Maybe you've come across this, little thing. You've read through a new RPG loved every line, and then come to use it. You crack open the book and sit down to create characters, vehicles, homesteads, whatever, and then you find THE little thing.
In Scarlet Heroes the little thing I found was just the movement speed of Player Characters. I'd played two or three sessions when I wanted to work out if my halfling guy could outrun a hobgoblin. I went back to the book, and well, I couldn't find the speed of a PC. Surely I was just missing it. I nipped online tried to DuckIt and came up without a straight answer. A few gallant attempts were made in posts referencing various spells and comparisons that could be found in the rules, but in the end it just wasn't laid out in the book in plain language.
In Traveller version 4 a.k.a. T4 there is a little thing. Having only had the 3LBBs version previously I was so delighted to get my hands on T4. When it came through the door I literally "whooped" with joy. I took it to work and read it at lunchtime I was so glad. It looked great, the art was nice, the new (to me) skill check system was good I liked that too. I knocked up a few practice characters to get the hang of it, then wanted to put together a ship to place these characters on.[If this were audio, this is the bit where you'd hear the record scratch sound effect]
Only I couldn't build a ship. THE little thing here was the missing drive table in the ship building section. Literally an entire table needed to carry out a core action of the rules was missing. When I convinced myself I wasn't missing something I turned to DuckDuckGo, and low and behold there was official errata giving me the missing data. I was so disappointed. Fortunately this "little" oversight was not repeated in Mongoose Traveller, or indeed in Cepheus Engine, and I still had the original Traveller to fall back on.

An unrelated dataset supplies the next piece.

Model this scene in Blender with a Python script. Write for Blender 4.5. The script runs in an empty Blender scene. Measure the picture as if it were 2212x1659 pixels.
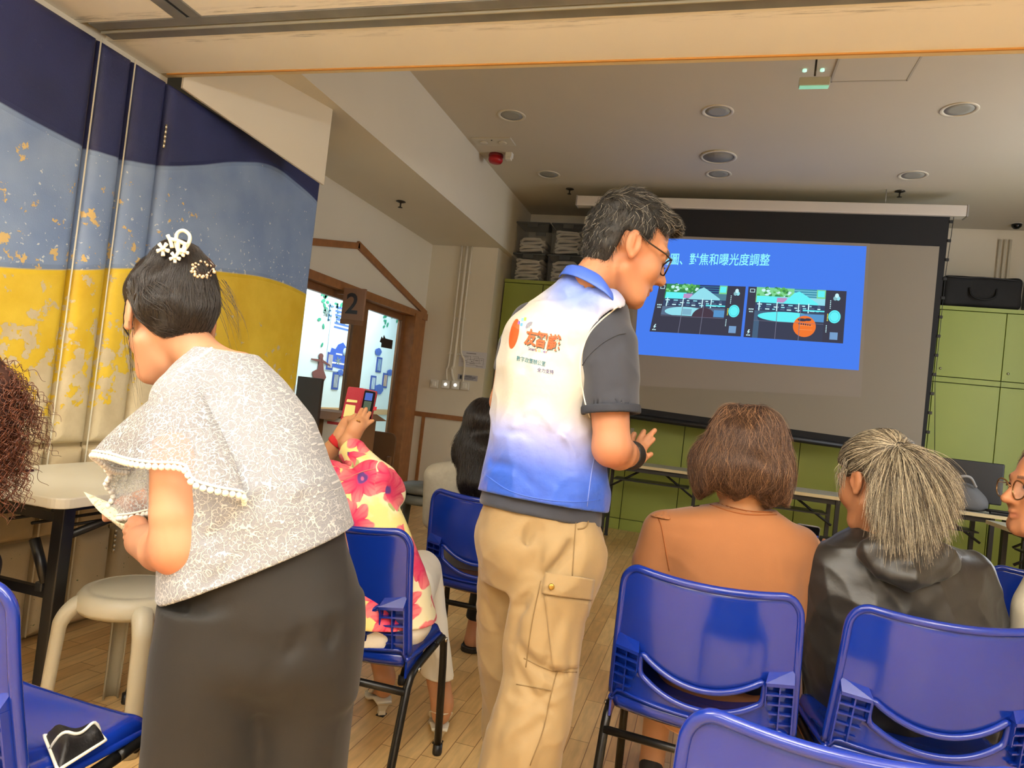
import bpy, bmesh, math, random
import numpy as np
from mathutils import Vector, Matrix

# ------------------------------------------------------------------ camera, light, exposure
SC = bpy.context.scene
COL = SC.collection
FPX, CX, CY, EYE = 1480.0, 1106.0, 829.5, 1.2
YAW, PITCH, ROLL = math.radians(16.06), math.radians(1.32), math.radians(-6.39)
_f = np.array([-math.sin(YAW)*math.cos(PITCH), math.cos(YAW)*math.cos(PITCH), math.sin(PITCH)])
_r = np.array([math.cos(YAW), math.sin(YAW), 0.0]); _d = np.cross(_f, _r)
CR = math.cos(ROLL)*_r + math.sin(ROLL)*_d          # camera right in the room
CD = -math.sin(ROLL)*_r + math.cos(ROLL)*_d         # camera down
CF = _f                                             # camera forward
cam = bpy.data.cameras.new('camera'); cam.sensor_width = 36.0; cam.lens = 36.0*FPX/2212.0; cam.clip_start = .05
camo = bpy.data.objects.new('camera', cam); COL.objects.link(camo)
M = Matrix.Identity(4)
for i in range(3):
    M[i][0] = CR[i]; M[i][1] = -CD[i]; M[i][2] = -CF[i]
M[2][3] = EYE
camo.matrix_world = M
SC.camera = camo
SC.view_settings.view_transform = 'Standard'; SC.view_settings.look = 'None'
SC.view_settings.gamma = 1.0; SC.view_settings.use_curve_mapping = False
SC.view_settings.exposure = 0.0
try:
    SC.cycles.max_bounces = 8; SC.cycles.transparent_max_bounces = 12; SC.cycles.caustics_reflective = False; SC.cycles.caustics_refractive = False
    SC.cycles.use_denoising = True
except Exception: pass
W = bpy.data.worlds.new('world'); SC.world = W; W.use_nodes = True
W.node_tree.nodes['Background'].inputs[0].default_value = (1, .93, .82, 1)
W.node_tree.nodes['Background'].inputs[1].default_value = 0.06

def area(name, loc, size, power, color, rot=(0, 0, 0), sy=None, spread=math.pi):
    l = bpy.data.lights.new(name, 'AREA'); l.energy = power; l.color = color; l.size = size; l.spread = spread
    if sy: l.shape = 'RECTANGLE'; l.size_y = sy
    o = bpy.data.objects.new(name, l); o.location = loc; o.rotation_euler = rot; COL.objects.link(o)
    return o
WARM = (1.0, .97, .90)
LAMPS = [(-1.45, .25), (.1, .25), (1.7, .25), (-1.45, -1.7), (.1, -1.7), (1.7, -1.7)]
for i, (x, y) in enumerate(LAMPS):
    area('ceiling_lamp_light', (x, y, 2.12), .95, (20, 21)[i//3], WARM, sy=.28)
    area('added_ceiling_fill', (x, y, 2.155), .95, 40, (.96, .98, .98), rot=(math.pi, 0, 0), sy=.28)  # upward fill added at the lamps to brighten and whiten the near ceiling
area('next_room_light', (-3.7, 6.4, 2.6), .8, 95, (.86, .95, 1.0), sy=3.6)
area('right_side_fill', (3.38, 5.0, 2.0), 2.6, 60, (.88, .94, 1.0), rot=(0, math.radians(90), 0), sy=1.5)  # cool fill added out of view on the right to lift the far room

# ------------------------------------------------------------------ helpers
def at(px, py, D):
    """the point of the room D metres in front of the lens seen at photo pixel px, py"""
    return np.array([0, 0, EYE]) + D*(CF + CR*((px-CX)/FPX) + CD*((py-CY)/FPX))
def pm(px, D): return px*D/FPX
def on_z(px, py, z):
    d = at(px, py, 1.0) - np.array([0, 0, EYE]); return np.array([0, 0, EYE]) + d*((z-EYE)/d[2])
def on_y(px, py, Y):
    d = at(px, py, 1.0) - np.array([0, 0, EYE]); return np.array([0, 0, EYE]) + d*(Y/d[1])
def on_x(px, py, X):
    d = at(px, py, 1.0) - np.array([0, 0, EYE]); return np.array([0, 0, EYE]) + d*(X/d[0])
def nrm(v): v = np.asarray(v, float); return v/np.linalg.norm(v)
def lin(c):
    return tuple(((x/255)/12.92 if x/255 <= .04045 else ((x/255+.055)/1.055)**2.4) for x in c[:3])
def rgba(c): return lin(c) + (1.0,)

MATS = {}
def mat(name, c=(200, 200, 200), rough=.55, metal=0., bump=0., bscale=60., noise=0., nscale=8., coat=0., spec=.5, emit=None, es=1., attr=False, sss=0., sheen=0., bdist=.004, alpha=1., trans=0.):
    if name in MATS: return MATS[name]
    m = bpy.data.materials.new(name); m.use_nodes = True; MATS[name] = m
    nt = m.node_tree; b = nt.nodes['Principled BSDF']; L = nt.links.new
    base = rgba(c)
    b.inputs['Base Color'].default_value = base
    b.inputs['Roughness'].default_value = rough; b.inputs['Metallic'].default_value = metal
    b.inputs['Specular IOR Level'].default_value = spec; b.inputs['Coat Weight'].default_value = coat
    b.inputs['Coat Roughness'].default_value = .06; b.inputs['Alpha'].default_value = alpha
    b.inputs['Transmission Weight'].default_value = trans
    if sss: b.inputs['Subsurface Weight'].default_value = sss; b.inputs['Subsurface Radius'].default_value = (.012, .005, .003); b.inputs['Subsurface Scale'].default_value = 1.0
    if sheen: b.inputs['Sheen Weight'].default_value = sheen
    tc = nt.nodes.new('ShaderNodeTexCoord')
    src = None
    if attr:
        a = nt.nodes.new('ShaderNodeAttribute'); a.attribute_name = 'col'; src = a.outputs['Color']; L(src, b.inputs['Base Color'])
    if noise:
        n = nt.nodes.new('ShaderNodeTexNoise'); n.inputs['Scale'].default_value = nscale; n.inputs['Detail'].default_value = 5
        L(tc.outputs['Object'], n.inputs['Vector'])
        mr = nt.nodes.new('ShaderNodeMapRange'); mr.inputs[1].default_value = .25; mr.inputs[2].default_value = .75
        mr.inputs[3].default_value = 1-noise; mr.inputs[4].default_value = 1+noise*.5
        L(n.outputs['Fac'], mr.inputs[0])
        mx = nt.nodes.new('ShaderNodeMix'); mx.data_type = 'RGBA'; mx.blend_type = 'MULTIPLY'; mx.inputs[0].default_value = 1
        if src: L(src, mx.inputs[6])
        else: mx.inputs[6].default_value = base
        L(mr.outputs[0], mx.inputs[7]); L(mx.outputs[2], b.inputs['Base Color'])
    if bump:
        n2 = nt.nodes.new('ShaderNodeTexNoise'); n2.inputs['Scale'].default_value = bscale; n2.inputs['Detail'].default_value = 4
        L(tc.outputs['Object'], n2.inputs['Vector'])
        bp = nt.nodes.new('ShaderNodeBump'); bp.inputs['Strength'].default_value = bump; bp.inputs['Distance'].default_value = bdist
        L(n2.outputs['Fac'], bp.inputs['Height']); L(bp.outputs[0], b.inputs['Normal'])
    if emit: b.inputs['Emission Color'].default_value = rgba(emit); b.inputs['Emission Strength'].default_value = es
    return m

def tag(o, label=None, cat=None, group=None, kind=None):
    if label: o['label'] = label
    if cat: o['category'] = cat
    if group: o['group'] = group
    if kind: o['kind'] = kind
    return o
def thing(name, label, cat, loc=(0, 0, 0), rz=0., group=None):
    o = bpy.data.objects.new(name, None); o.location = loc; o.rotation_euler = (0, 0, rz); o.empty_display_size = .1
    COL.objects.link(o); return tag(o, label, cat, group)
def link(name, me, m=None, parent=None, kind=None):
    o = bpy.data.objects.new(name, me)
    if m is not None and not me.materials: me.materials.append(m)
    COL.objects.link(o)
    if parent is not None:
        o.parent = parent
    if kind: o['kind'] = kind
    return o
def adopt(o, parent):
    """parent o while keeping its world coordinates (the parent has no parent of its own, or an identity one)"""
    o.parent = parent
    mw = parent.matrix_parent_inverse @ Matrix.LocRotScale(parent.location, parent.rotation_euler, parent.scale)
    p = parent.parent
    while p is not None:
        mw = p.matrix_parent_inverse @ Matrix.LocRotScale(p.location, p.rotation_euler, p.scale) @ mw
        p = p.parent
    o.matrix_parent_inverse = mw.inverted()
    return o
def copy_tree(o, parent=None):
    c = o.copy(); COL.objects.link(c)
    if parent is not None: c.parent = parent; c.matrix_parent_inverse = o.matrix_parent_inverse.copy()
    for ch in list(o.children): copy_tree(ch, c)
    return c

class MB:
    """mesh builder"""
    def __init__(s): s.v = []; s.f = []; s.smooth = []
    def add(s, vs, fs, smooth=False):
        n = len(s.v); s.v += [tuple(map(float, v)) for v in vs]
        for f in fs: s.f.append(tuple(i+n for i in f)); s.smooth.append(smooth)
        return s
    def box(s, c, d, R=None, bev=0.):
        bm = bmesh.new(); bmesh.ops.create_cube(bm, size=1.)
        for v in bm.verts: v.co = Vector((v.co.x*d[0], v.co.y*d[1], v.co.z*d[2]))
        if bev: bmesh.ops.bevel(bm, geom=bm.edges[:], offset=bev, segments=3, affect='EDGES', profile=.6)
        bm.verts.index_update()
        R = Matrix.Identity(3) if R is None else R
        vs = [R @ v.co + Vector(c) for v in bm.verts]; fs = [[v.index for v in f.verts] for f in bm.faces]
        bm.free(); return s.add(vs, fs)
    def tube(s, pts, r, seg=12, closed=False, caps=True, flat=1.0, up=None):
        """tube along pts; r number or list; flat squashes it along the second frame axis"""
        P = [np.array(p, float) for p in pts]; n = len(P)
        rr = r if hasattr(r, '__len__') else [r]*n
        T = []
        for i in range(n):
            a = P[(i-1) % n] if closed or i > 0 else P[i]; b = P[(i+1) % n] if closed or i < n-1 else P[i]
            T.append(nrm(b-a))
        u = np.array(up, float) if up is not None else (np.array([0, 0, 1.]) if abs(T[0][2]) < .9 else np.array([1., 0, 0]))
        u = nrm(u - T[0]*np.dot(u, T[0])); vs = []
        for i in range(n):
            if up is not None: u = np.array(up, float)
            u = u - T[i]*np.dot(u, T[i]); u = nrm(u) if np.linalg.norm(u) > 1e-6 else nrm(np.cross(T[i], [.3, .5, .8]))
            w = np.cross(T[i], u)
            for k in range(seg):
                a = 2*math.pi*k/seg; vs.append(P[i] + rr[i]*(math.cos(a)*u*flat + math.sin(a)*w))
        fs = []
        for i in range(n if closed else n-1):
            j = (i+1) % n
            for k in range(seg):
                l = (k+1) % seg; fs.append((i*seg+k, i*seg+l, j*seg+l, j*seg+k))
        if caps and not closed:
            fs.append(tuple(range(seg-1, -1, -1))); fs.append(tuple((n-1)*seg+k for k in range(seg)))
        return s.add(vs, fs, True)
    def lathe(s, prof, seg=32, c=(0, 0, 0), axis=None):
        vs = []; n = len(prof)
        R = Matrix.Identity(3) if axis is None else Vector((0, 0, 1)).rotation_difference(Vector(axis)).to_matrix()
        for r, z in prof:
            for k in range(seg):
                a = 2*math.pi*k/seg; vs.append(R @ Vector((r*math.cos(a), r*math.sin(a), z)) + Vector(c))
        fs = [(i*seg+k, i*seg+(k+1) % seg, (i+1)*seg+(k+1) % seg, (i+1)*seg+k) for i in range(n-1) for k in range(seg)]
        fs.append(tuple(range(seg-1, -1, -1))); fs.append(tuple((n-1)*seg+k for k in range(seg)))
        return s.add(vs, fs, True)
    def grid(s, fn, nu, nv, closed_u=False, smooth=True):
        vs = [fn(i/(nu if closed_u else nu-1), j/(nv-1)) for j in range(nv) for i in range(nu)]
        m = nu if closed_u else nu-1
        fs = [(j*nu+i, j*nu+(i+1) % nu, (j+1)*nu+(i+1) % nu, (j+1)*nu+i) for j in range(nv-1) for i in range(m)]
        return s.add(vs, fs, smooth)
    def prism(s, poly, ex, smooth=False):
        """planar polygon of 3-D points extruded by the vector ex"""
        n = len(poly); ex = np.array(ex, float)
        vs = [np.array(p, float) for p in poly] + [np.array(p, float)+ex for p in poly]
        fs = [tuple(range(n-1, -1, -1)), tuple(range(n, 2*n))] + [(i, (i+1) % n, n+(i+1) % n, n+i) for i in range(n)]
        return s.add(vs, fs, smooth)
    def mesh(s, name, recalc=True):
        me = bpy.data.meshes.new(name); me.from_pydata(s.v, [], s.f); me.update()
        me.polygons.foreach_set('use_smooth', s.smooth)
        if recalc:
            bm = bmesh.new(); bm.from_mesh(me); bmesh.ops.recalc_face_normals(bm, faces=bm.faces[:]); bm.to_mesh(me); bm.free()
        return me
    def build(s, name, m, parent=None, kind=None, bevel=0., recalc=True):
        o = link(name, s.mesh(name, recalc), m, parent, kind)
        if bevel:
            b = o.modifiers.new('bevel', 'BEVEL'); b.width = bevel; b.segments = 2; b.limit_method = 'ANGLE'; b.angle_limit = math.radians(40)
        return o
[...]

Another "little thing" I came across was with MERP. I've played a lot of MERP and simply ignored this little thing as it didn't get in the way, in fact it was kind of the opposite of the problems mentioned above. There was an additional spell-casting table printed right in there but no rules discussion of what the table was for or how to use it. Odd, and entirely possible that I've been playing Spell Casters completely wrong in MERP for years.